Predrag Dojčinović
Adjunct Professor & Research Affiliate, Gladstein Family Human Rights Institute
Senior Consultant and Research Advisor in International Criminal Justice
Predrag Dojčinović is the author of Propaganda, War Crimes Trials, and International Law: From Speakers’ Corner to War Crimes (Routledge, 2012) and Propaganda and International Criminal Law: From Cognition to Criminality(Routledge, 2020). Dojčinović’s forthcoming volume, A Philosophical Approach to War Crimes Trials: Between Theory and Practice (edited by Wibke K. Timmermann and Predrag Dojčinović, Routledge, 2025), delves into key philosophical concepts that have historically posed challenges in both past and present international criminal trials. He is currently working on a monograph tentatively titled A Mouthful of Crimes: The Theory and Practice of Prosecuting Propagandists in Atrocity Trials. This work aims to provide a comprehensive overview and analysis of the so-called “propaganda cases” tried before international criminal tribunals. Additionally, it will offer guidelines for future investigations and prosecutions of political and military leaders, as well as their associates, within the framework of the four core international crimes: genocide, war crimes, crimes against humanity, and aggression.

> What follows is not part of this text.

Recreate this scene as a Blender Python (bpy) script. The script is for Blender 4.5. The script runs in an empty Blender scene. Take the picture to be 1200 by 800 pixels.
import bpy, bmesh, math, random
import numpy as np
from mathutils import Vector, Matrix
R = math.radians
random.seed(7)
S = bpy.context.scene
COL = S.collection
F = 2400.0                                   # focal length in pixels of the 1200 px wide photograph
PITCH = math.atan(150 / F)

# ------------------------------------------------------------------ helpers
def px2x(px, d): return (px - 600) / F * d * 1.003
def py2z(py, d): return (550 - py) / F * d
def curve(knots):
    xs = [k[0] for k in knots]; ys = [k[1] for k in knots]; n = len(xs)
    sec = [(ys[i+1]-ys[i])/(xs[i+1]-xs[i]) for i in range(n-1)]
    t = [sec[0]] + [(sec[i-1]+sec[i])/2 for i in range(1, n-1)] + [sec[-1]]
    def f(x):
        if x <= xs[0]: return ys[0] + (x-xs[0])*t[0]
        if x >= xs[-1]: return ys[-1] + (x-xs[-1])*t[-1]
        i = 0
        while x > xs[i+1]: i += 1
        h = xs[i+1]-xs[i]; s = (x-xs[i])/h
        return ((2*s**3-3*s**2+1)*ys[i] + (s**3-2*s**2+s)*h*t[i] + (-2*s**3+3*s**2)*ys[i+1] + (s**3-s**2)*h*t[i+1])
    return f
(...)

In 2014, Dojčinović served as the Gladstein Visiting Professor of Human Rights at the University of Connecticut. Since 2016, he has been an Adjunct Professor and Research Affiliate at the university’s Human Rights Institute, where he teaches both undergraduate and graduate courses on “Theory and Practice of International Criminal Justice.”
From 1998 to 2017, Dojčinović worked for the Office of the Prosecutor (OTP) at the International Criminal Tribunal for the Former Yugoslavia (ICTY). He provided expertise in over twenty international and national war crimes trials, including the cases of Slobodan Milošević, Vojislav Šešelj, Radovan Karadžić, Ratko Mladić, and Stanišić & Simatović, among others. At the OTP-ICTY, Dojčinović worked on investigations, prosecutions, and appeals cases. He has also taught courses, lectures, and seminars at prestigious institutions such as the London School of Economics; Amherst College; The New School in New York City; the Netherlands Institute for Advanced Study in the Humanities and Social Sciences; VU University of Amsterdam; the NIOD Institute for War, Holocaust, and Genocide Studies in the Netherlands; Princeton University; Leiden University College in The Hague; the Department of Justice Studies at Montclair State University; Northumbria Law School at Northumbria University; and the International Criminal Court in The Hague, among many other academic and non-academic institutions. Additionally, he serves as a senior consultant and research advisor to various institutions and organizations in the field of international criminal justice.
In 2020, in recognition of his contributions to international criminal justice, The Dodd Center for Human Rights at the University of Connecticut curated The Predrag Dojčinović Collection: Ratko Mladić Genocidal Intent Documents. This collection features documents from the final trial held at the International Criminal Tribunal for the Former Yugoslavia (ICTY) between 2011 and 2017 and honors his work in the field. The Dodd Center holds one of the largest collections of original documents from the Nuremberg War Crimes Trials (IMT) in 1945-46.